Tahun 1858, pemerintah kolonial Belanda mengerahkan tenaga rodi yang berasal dari Agam Tua, Agam bagian timur, untuk mendatarkan puncak tertinggi bukit yang ada di Bukittinggi.
Pekerjaan ini untuk membuka pasar karena desakan keramaian, dan kebutuhan atas barang-barang saat itu. Pakan Kurai yang sudah ada sebelumnya (tanpa tahu tanggal berdirinya) tidak sanggup lagi menampung sirkulasi barang sekaligus kebutuhan masyarakat, tentara, dan pemerintah.
Saat itu, para pedagang berjualan di Pakan Kurai yang berkonstruksi kayu, bambu dan atap rumbia atau alang-alang. Sebagian pedagang yang lain menjual barang dagangan mereka di dalam wadah dari bambu atau di atas daun pisang.
“Pembangunan pasar (Pasa Ateh) ini tercipta setelah adanya perjanjian antara Penghulu Nagari Kurai dan pemerintah Hindia Belanda di tahun 1858 tersebut. Perjanjian tersebut mengenai peminjaman tanah pasar dan sekitarnya,” tulis Zulqayyim dalam buku Boekit Tinggi Tempo Doeloe, terbitan tahun 2006.
Hingga akhirnya, saat meneroka pasar di atas bukit dengan nama Bukit Kubangan Kabau tersebut, pemerintah Hindia Belanda membebaskan penduduk Nagari Kurai dari tenaga rodi.
Bagaimana pun, pendirian Pasa Ateh dipicu karena Pakan Kurai tidak bisa lagi menampung ‘pasar’ yang semakin luas. Namun, menurut Zulqayyim, bukan berarti Pakan Kurai sebagai cikal bakal Pasar Bukittinggi hari ini.
Sebaliknya, Pasa Ateh lah yang menjadi ihwal Pasar Bukittinggi.
Apa yang disebut Pasar Bukttinggi, itu awalnya Pasa Ateh, kemudian semakin ramai, diluaskan di kelerengan dari gundukan bukit yang menjadi pijakan Pasa Ateh. Disebutlah pasar itu dengan Pasa Lereng.

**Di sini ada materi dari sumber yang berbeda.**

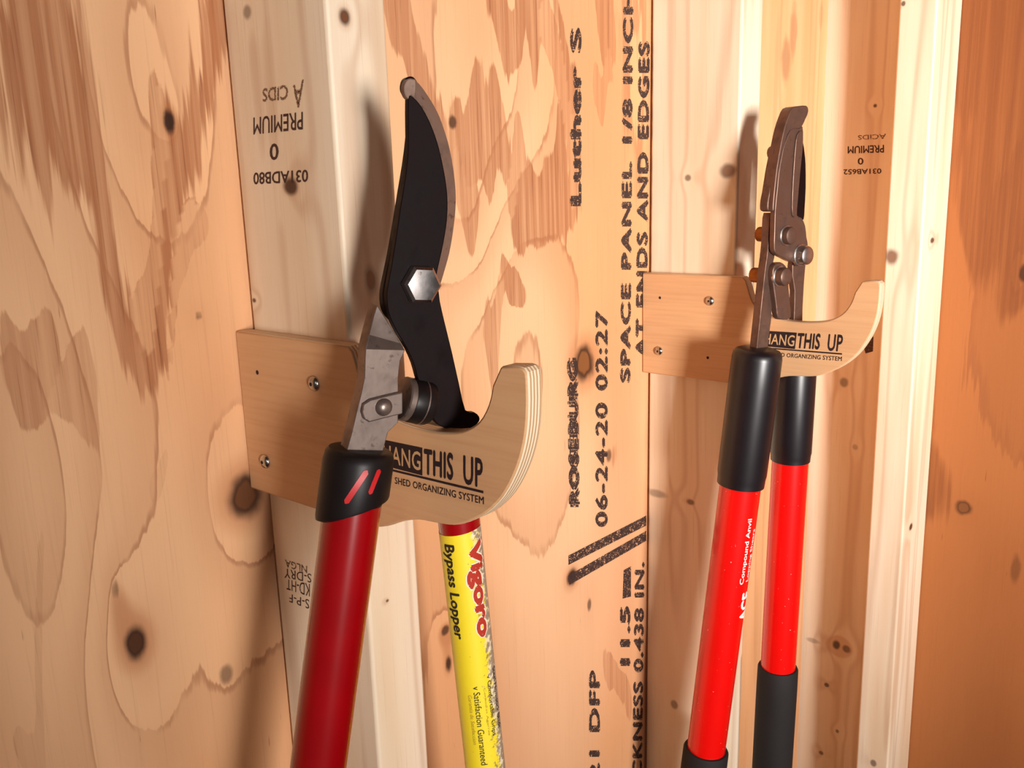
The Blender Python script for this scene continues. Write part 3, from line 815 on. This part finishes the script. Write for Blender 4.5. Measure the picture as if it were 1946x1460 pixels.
for (x, y) in ((218, 842), (182, 1088)):
    c = on(*Z5(x, y), C2-N2*.020, N2)
    disc_stack(c, N2, [(-.004, .0045), (-.003, .0062), (.003, .0064), (.0045, .0062), (.014, .0038)], 'lock_nut', M['brass'], L2, 14)
for (x, y) in ((283, 350), (250, 612)):
    c = on(*Z5(x, y), C2-N2*.004, N2)
    disc_stack(c, N2, [(-.003, .003), (-.002, .0052), (.002, .0056), (.004, .0056)], 'anvil_rivet', M['steel2'], L2, 16)
# handles
rg = .0172
s0, s1 = g1.s_at(664), g1.s_at(920)
g1.sleeve([(s0-.001, .0135), (s0+.0006, .0178), (s0+.003, .0195), (s0+.007, .0202), (s0+.03, .0204), (s1-.010, .0204), (s1-.006, .0198), (s1, .0196), (s1+.0005, .0174)], 'collar', M['vinyl'], L2)
g1.sleeve([(s1-.02, rg), (s1+.1, rg), (g1.L-.02, rg), (g1.L, rg*.9)], 'handle_tube', M['red2'], L2)
sg = g1.s_at(1422)
g1.sleeve([(sg-.0002, .0174), (sg, .0192), (sg+.002, .0204), (sg+.02, .0206), (g1.L-.004, .0206), (g1.L+.004, .018)], 'foam_grip', M['foam'], L2)
rg2 = .0160
s0, s1 = g2.s_at(690), g2.s_at(874)
g2.sleeve([(s0-.012, .0135), (s0-.010, .0165), (s0-.004, .0178), (s1-.008, .0180), (s1-.005, .0174), (s1, .0172), (s1+.0005, .0160)], 'collar', M['vinyl'], L2)
g2.sleeve([(s1-.02, rg2), (s1+.1, rg2), (g2.L-.02, rg2), (g2.L, rg2*.9)], 'handle_tube', M['red2'], L2)
sg = g2.s_at(1266)
g2.sleeve([(sg-.0002, .0162), (sg, .0176), (sg+.002, .0186), (sg+.02, .0188), (g2.L-.004, .0188), (g2.L+.004, .016)], 'foam_grip', M['foam'], L2)
G = lambda y: g1.s_at(y-18)
tube_text('Compound Anvil', g1, G(1113), G(990), D(52), D(34), rg+.0003, M['white'], L2, bold=.02)
tube_text('Lopping Shears', g1, G(1110), G(1012), D(74), D(58), rg+.0003, M['white'], L2, bold=.01)
tube_text('ACE', g1, G(1185), G(1130), D(92), D(50), rg+.0003, M['white'], L2, bold=.04)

Perkembangan selanjutnya menyasar hingga di bawah, yang kemudian dikenal dengan Pasa Bawa. Tidak jauh dari Pasar Bawah, ada juga titik keramaian jual beli yang dinamakan pasar Aua Tajungkang.
“Sementara Pasar Banto yang dikenal hari ini, dulunya tempat parkir bendi,” tukas dosen Ilmu Sejarah Universitas Andalas ini.

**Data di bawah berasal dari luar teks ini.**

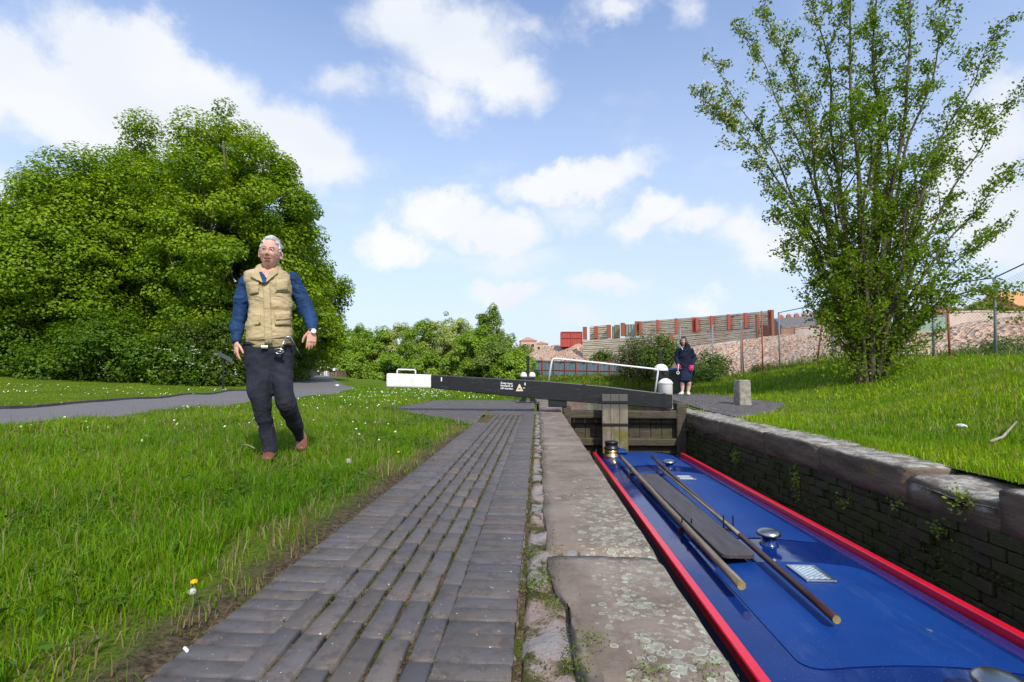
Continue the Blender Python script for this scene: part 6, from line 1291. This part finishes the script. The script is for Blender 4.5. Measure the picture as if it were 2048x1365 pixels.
sk = MB(); loft(sk, [(wp(1371, 734, .02), .17, .14), (wp(1371, 745, .02), .18, .15), (wp(1371, 759.5, .0), .165, .14), (wp(1371, 761, .0), .155, .13)], 28, pw=2.4, ends=False); remesh(sk, 'skirt', NAVYS if False else skinlike('navy_cotton', (.006, .013, .045), (.010, .02, .065), 6, .8, folds=(6, (1.5, 1.5, .7), .7, .02)).m, woman, .009, folds=.015, fs=7)
for ank, tx in ((w1, -.06), (w2_, .01)):
    mb = MB(); loft(mb, [(Vector((ank.x, ank.y + .05, .05)), .04, .05), (Vector((ank.x, ank.y, .055)), .044, .05), (Vector((ank.x + tx * .6, ank.y - .1, .042)), .048, .038), (Vector((ank.x + tx, ank.y - .18, .03)), .038, .026)], 16); remesh(mb, 'trainer', WSHOE, woman, .008)
def glove(o, d, s, nr, curl, spread): mb = MB(); hand(mb, o, d, s, nr, .20, curl, spread=spread); return remesh(mb, 'glove', PINK, woman, .004, smooth_it=1)
glove(aL[2][0] + Vector((0, -.01, -.01)), (.25, -.2, -.8), (.4, -.8, .1), (-.9, -.3, .1), 1.0, .05)
glove(aR[2][0] + Vector((0, -.01, -.01)), (-.15, -.2, -1), (-.9, .1, .2), (.1, -1, .1), .2, .45)
rg2 = head_grid(1.0)
def whair(p):
    x, y, z = p
    if y > .0: return True
    return (z > .078) or (abs(x) > .046 and y > -.078)
hairmesh(rg2, whair, lambda p: .012 + .03 * smooth01(np.array(-p.z / .1 + .3)) * (1 if abs(p.x) > .03 or p.y > 0 else 0), HAIRB, woman, HC2, wrot, 1.0, .006, 20)
def hp2(x, y, z): return HC2 + wrot @ Vector((x, y, z))
mb = MB()
for s in (-1, 1): mb.lathe(hp2(s * .031, -.093, .013), [(.001, -.006), (.009, 0), (.001, .006)], 8)
mb.build('eye', IRIS, woman); mb = MB(); mb.tube([hp2(-.022, -.095, -.053), hp2(0, -.105, -.052), hp2(.022, -.095, -.053)], [.003, .006, .003], 6); mb.build('mouth', LIP, woman, smooth=True)
wl2 = thing('windlass', 'white-handled lock windlass held in the woman\'s right hand', 'windlass', tuple(RW @ wp(1356, 733, -.15) + Vector((O2.x, WY, gz))))
base = Vector((O2.x, WY, gz)); a, b = RW @ wp(1357.5, 728, -.17) + base, RW @ wp(1355.8, 744, -.17) + base
kid(MB().tube([a, b], .014, 8).build('handle', WHITE, wl2, smooth=True), wl2); ringp = [b + Vector((math.cos(k / 10 * 6.283) * .035, 0, math.sin(k / 10 * 6.283) * .035 - .02)) for k in range(11)]; kid(MB().tube(ringp, .012, 6).build('socket', WHITE, wl2, smooth=True), wl2)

Dikatakan Zulqayyim, Pakan Kurai terletak di Jorong Gurun Panjang. Sementara Bukittinggi, sebelum kedatangan kolonial Belanda bernama Nagari Kurai.
“Pakan Kurai lebih awal berdiri daripada Pakan Bukittinggi, karena menjadi kelengkapan untuk berdirinya Nagari Kurai. Setelah Pakan Bukittinggi berdiri dan berkembang, menyebabkan Pakan Kurai menepi dan semakin sepi,” jelas Zul kemarin.

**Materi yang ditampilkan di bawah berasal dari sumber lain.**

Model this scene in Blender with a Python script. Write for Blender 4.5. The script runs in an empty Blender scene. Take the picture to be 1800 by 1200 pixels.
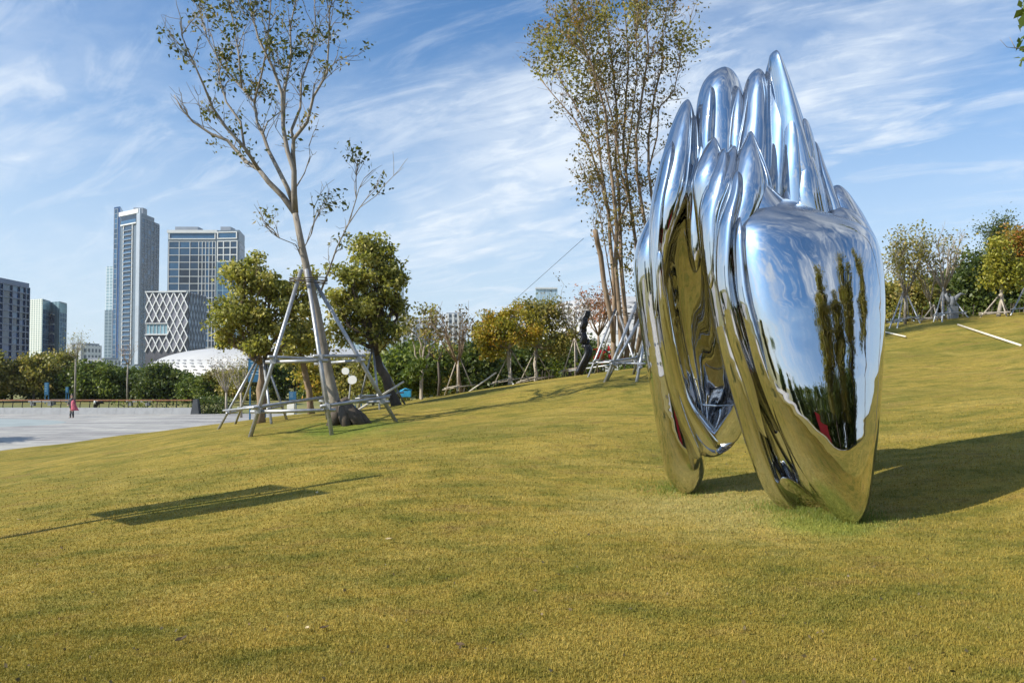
import bpy, math, random
import numpy as np
from mathutils import Vector, Matrix

# ------------------------------------------------------------------ camera, world, sun, exposure
scene = bpy.context.scene
C = scene.collection
F = 1413.0; HZ = 645.0; CH = 1.6            # focal length in photo pixels, horizon row, eye height
PIT = math.atan((HZ - 600) / F)
SUN_EL = math.radians(37.0); SUN_AZ = math.radians(70.0)     # azimuth in which shadows fall, clockwise from +Y
SD = Vector((math.sin(SUN_AZ) * math.cos(SUN_EL), math.cos(SUN_AZ) * math.cos(SUN_EL), -math.sin(SUN_EL)))

cd = bpy.data.cameras.new('camera'); cam = bpy.data.objects.new('camera', cd); C.objects.link(cam)
cam.location = (0, 0, CH); cam.rotation_euler = (math.pi / 2 + PIT, 0, 0)
cd.sensor_width = 36; cd.lens = 36 * F / 1800; cd.clip_start = 0.05; cd.clip_end = 9000
scene.camera = cam

world = bpy.data.worlds.new('World'); scene.world = world; world.use_nodes = True
wt = world.node_tree; wt.nodes.clear()
def wn(t, **k):
    n = wt.nodes.new(t)
    for a, b in k.items(): setattr(n, a, b)
    return n
sky = wn('ShaderNodeTexSky', sky_type='NISHITA', sun_disc=False, sun_elevation=SUN_EL,
         sun_rotation=SUN_AZ + math.pi, air_density=1.0, dust_density=0.5, ozone_density=2.2, altitude=50)
tc = wn('ShaderNodeTexCoord'); sep = wn('ShaderNodeSeparateXYZ'); wt.links.new(tc.outputs['Generated'], sep.inputs[0])
def wmath(op, a, b=None, clamp=False):
    n = wn('ShaderNodeMath', operation=op, use_clamp=clamp)
    for i, v in enumerate((a, b)):
        if v is None: continue
        if isinstance(v, (int, float)): n.inputs[i].default_value = v
        else: wt.links.new(v, n.inputs[i])
    return n.outputs[0]
zc = wmath('ADD', wmath('MAXIMUM', sep.outputs[2], 0.0), 0.16)
u = wmath('DIVIDE', sep.outputs[0], zc); v = wmath('DIVIDE', sep.outputs[1], zc)
cmb = wn('ShaderNodeCombineXYZ'); wt.links.new(u, cmb.inputs[0]); wt.links.new(v, cmb.inputs[1])
def cloud_layer(rot, sc, scale, detail, rough, lo, hi, seed, dist=0.6):
    r0 = wn('ShaderNodeMapping'); r0.inputs['Rotation'].default_value = (0, 0, rot); wt.links.new(cmb.outputs[0], r0.inputs[0])
    mp = wn('ShaderNodeMapping'); mp.inputs['Scale'].default_value = sc; mp.inputs['Location'].default_value = (seed, seed * .37, seed * .11)
    wt.links.new(r0.outputs[0], mp.inputs[0])
    nz = wn('ShaderNodeTexNoise'); nz.inputs['Scale'].default_value = scale; nz.inputs['Detail'].default_value = detail
    nz.inputs['Roughness'].default_value = rough; nz.inputs['Distortion'].default_value = dist
    wt.links.new(mp.outputs[0], nz.inputs['Vector'])
    mr = wn('ShaderNodeMapRange', interpolation_type='SMOOTHSTEP'); mr.inputs[1].default_value = lo; mr.inputs[2].default_value = hi
    wt.links.new(nz.outputs[0], mr.inputs[0]); return mr.outputs[0]
CS = 50.27
c_a = cloud_layer(math.radians(46), (0.60, 1.30, 1), 1.15, 12, 0.58, 0.42, 0.66, CS, 0.7)
c_b = cloud_layer(math.radians(38), (0.8, 2.2, 1), 2.6, 12, 0.64, 0.45, 0.70, CS + 8.5, 1.1)
c_c = cloud_layer(math.radians(20), (1.0, 1.3, 1), 6.5, 8, 0.60, 0.30, 0.62, CS + 5.1, 0.6)
c_big = cloud_layer(0.3, (0.6, 0.6, 1), 0.8, 2, 0.5, 0.34, 0.60, CS + 2.9, 0.2)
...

Pakan bermakna hari pekan, yang diterminalogikan hari pasar sekali seminggu. Dia adalah kelengkapan nagari selain surau (masjid), balai, pancuran, dan lapangan.
Pakan Kurai diperkirakan Minggu. Sementara Pasa Ateh, awalnya digelar sekali seminggu yakni hari Sabtu. Lambat laun karena semakin ramai, setelah awal abad 20, maka dibuatkan hari pasar dua kali yakni Sabtu dan Rabu.
Dalam membangun Pasa Ateh, para pekerja rodi bekerja mendatarkan tanah pasar, dan membuat jalan-jalan menuju pasar serta selokan pasar. Pekerja rodi juga ditugaskan membangun 11 rumah pasanggarahan untuk kepala laras di Agam Tua yang berjumlah sama.
Pengerahan tenaga kerja rodi dalam membangun pasar hanya memunculkan kutub kesengsaraan, berlainan dengan para kepala laras yang berada di kutub kesenangan.
“Setiap pekan gadang atau hari balai pada Sabtu, jika ada yang membantai kambing, lembu, atau kerbau, maka kepalanya dipersembahkan kepada Kepala Laras yang bertugas saat itu,” tulis Zulqayyim.